Friday, June 29, 2018

Book Reviews: Black Detroit

Black Detroit: A People's History of Self-Determination
by Herb Boyd
Herb Boyd is a journalist and historian. This book is a sober overview of African-American history in Detroit from its founding to current day, a personal narrative (thauthor is a Detroit native), and an impassioned love letter to all those various Black people, men, women, and children, famous and anonymous, who made Detroit ground zero for Black resistance to racism in all of its forms from slavery to segregation and beyond. 

Although the South was notorious and in some aspects unique in its racial segregation and state and individual terror utilized to enforce white supremacy, the North, including Michigan and Detroit, saw non-Blacks express just as much racial hostility towards Blacks. Blacks had to deal with housing segregation,  public and private establishments that excluded Blacks, sundown towns or neighborhoods where Black presence was only barely tolerated during the day as domestic labor, police contempt for and violence against Blacks, and of course ubiquitous employment discrimination in every single trade or career.

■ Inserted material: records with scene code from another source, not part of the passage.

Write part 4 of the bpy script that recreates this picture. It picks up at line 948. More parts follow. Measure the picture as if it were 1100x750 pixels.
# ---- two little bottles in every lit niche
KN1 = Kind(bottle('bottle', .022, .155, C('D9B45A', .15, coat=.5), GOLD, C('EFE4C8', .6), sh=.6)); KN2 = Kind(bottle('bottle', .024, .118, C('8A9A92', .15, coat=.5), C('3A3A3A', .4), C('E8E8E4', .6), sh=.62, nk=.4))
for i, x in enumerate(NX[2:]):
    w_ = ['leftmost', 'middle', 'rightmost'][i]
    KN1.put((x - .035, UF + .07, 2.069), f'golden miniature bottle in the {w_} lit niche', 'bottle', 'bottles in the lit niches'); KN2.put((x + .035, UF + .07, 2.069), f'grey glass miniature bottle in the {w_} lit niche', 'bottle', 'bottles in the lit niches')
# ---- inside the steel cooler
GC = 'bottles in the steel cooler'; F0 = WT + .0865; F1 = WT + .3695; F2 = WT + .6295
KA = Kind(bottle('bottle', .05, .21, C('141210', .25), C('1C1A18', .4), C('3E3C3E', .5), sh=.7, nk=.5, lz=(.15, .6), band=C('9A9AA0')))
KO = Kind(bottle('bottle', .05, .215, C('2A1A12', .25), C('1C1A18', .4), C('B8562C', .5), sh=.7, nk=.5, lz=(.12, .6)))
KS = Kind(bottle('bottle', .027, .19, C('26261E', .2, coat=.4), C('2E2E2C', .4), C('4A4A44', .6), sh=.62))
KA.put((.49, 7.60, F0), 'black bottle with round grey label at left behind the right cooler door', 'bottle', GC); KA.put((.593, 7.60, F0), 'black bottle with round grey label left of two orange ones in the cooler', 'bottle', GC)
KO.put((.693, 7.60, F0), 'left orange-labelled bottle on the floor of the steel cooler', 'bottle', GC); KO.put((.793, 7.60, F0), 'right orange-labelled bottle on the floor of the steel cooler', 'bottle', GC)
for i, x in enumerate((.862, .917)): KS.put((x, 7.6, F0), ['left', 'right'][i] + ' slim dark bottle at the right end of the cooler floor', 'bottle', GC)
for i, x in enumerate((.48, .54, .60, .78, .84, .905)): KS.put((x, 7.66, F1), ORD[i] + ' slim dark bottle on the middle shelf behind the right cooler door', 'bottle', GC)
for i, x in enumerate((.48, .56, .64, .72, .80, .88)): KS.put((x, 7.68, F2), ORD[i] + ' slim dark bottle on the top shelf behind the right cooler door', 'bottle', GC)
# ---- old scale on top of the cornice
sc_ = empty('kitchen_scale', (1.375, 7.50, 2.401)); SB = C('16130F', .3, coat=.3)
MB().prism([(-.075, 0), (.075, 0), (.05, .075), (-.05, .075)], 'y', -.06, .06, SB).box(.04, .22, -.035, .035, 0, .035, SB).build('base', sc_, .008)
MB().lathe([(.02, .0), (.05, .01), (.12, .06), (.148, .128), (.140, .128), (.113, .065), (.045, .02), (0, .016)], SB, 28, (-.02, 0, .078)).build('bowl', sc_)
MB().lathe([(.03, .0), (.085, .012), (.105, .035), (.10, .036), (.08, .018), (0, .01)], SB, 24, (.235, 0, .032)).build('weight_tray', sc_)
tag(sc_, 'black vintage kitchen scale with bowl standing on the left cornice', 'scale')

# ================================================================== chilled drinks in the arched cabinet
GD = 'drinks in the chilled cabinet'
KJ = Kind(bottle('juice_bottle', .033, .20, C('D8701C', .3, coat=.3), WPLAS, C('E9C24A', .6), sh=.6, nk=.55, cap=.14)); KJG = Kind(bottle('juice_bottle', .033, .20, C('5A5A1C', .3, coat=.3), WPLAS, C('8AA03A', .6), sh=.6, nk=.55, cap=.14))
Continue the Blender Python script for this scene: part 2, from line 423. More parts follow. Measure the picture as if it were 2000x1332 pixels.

Despite all of that or perhaps because of all of that Black Detroiters, their backs against the wall, had no choice but to come out swinging. Because of its proximity to Canada, Detroit was one of the key hubs of the Underground Railroad. Boyd examines this theme of resistance from antebellum days through the present day. I learned that the author is related to one of my high school classmates. That classmates's family was active in the movement during the sixties and seventies. Boyd details their tragic encounter with the Detroit Police STRESS unit which was notorious for harassing, beating and murdering Black citizens. It is indeed a small world. 




Boyd is not just showing us a parade of horribles. He also dives deep into the musical history of Detroit, from John Lee Hooker to Berry Gordy to Yusef Lateef to Aretha Franklin to many more. Boyd pays a lot of attention to the labor movements in Detroit and their history of militancy. Boyd examines the phenomenon of white flight which reached almost epidemic levels in the sixties and seventies, leaving Detroit as perhaps the nation's blackest city. 

Unfortunately this demographic change also occurred simultaneously with the nation's transition to a post-industrial economy. By the seventies it was less and less possible for a man with only a high school education and a strong back to propel his family into the middle class by dint of working in the auto plants. It took a great deal of time for Detroiters and suburbanites, black and white, to recognize this and change accordingly. This book is just over 300 pages in hardcover. Detroit has been on something of a comeback. It is also starting to have more gentrification and whites moving in, something that is both upending and reinforcing some old alliances and viewpoints. 

This was a really good book to read if you are curious about the city which has been known at various times as the "Paris of the Midwest", "The Arsenal of Democracy",  and "The Murder Capital of America". If you are a Detroit native you will of course recognize and appreciate many of the names and stories here. This is a positive optimistic book.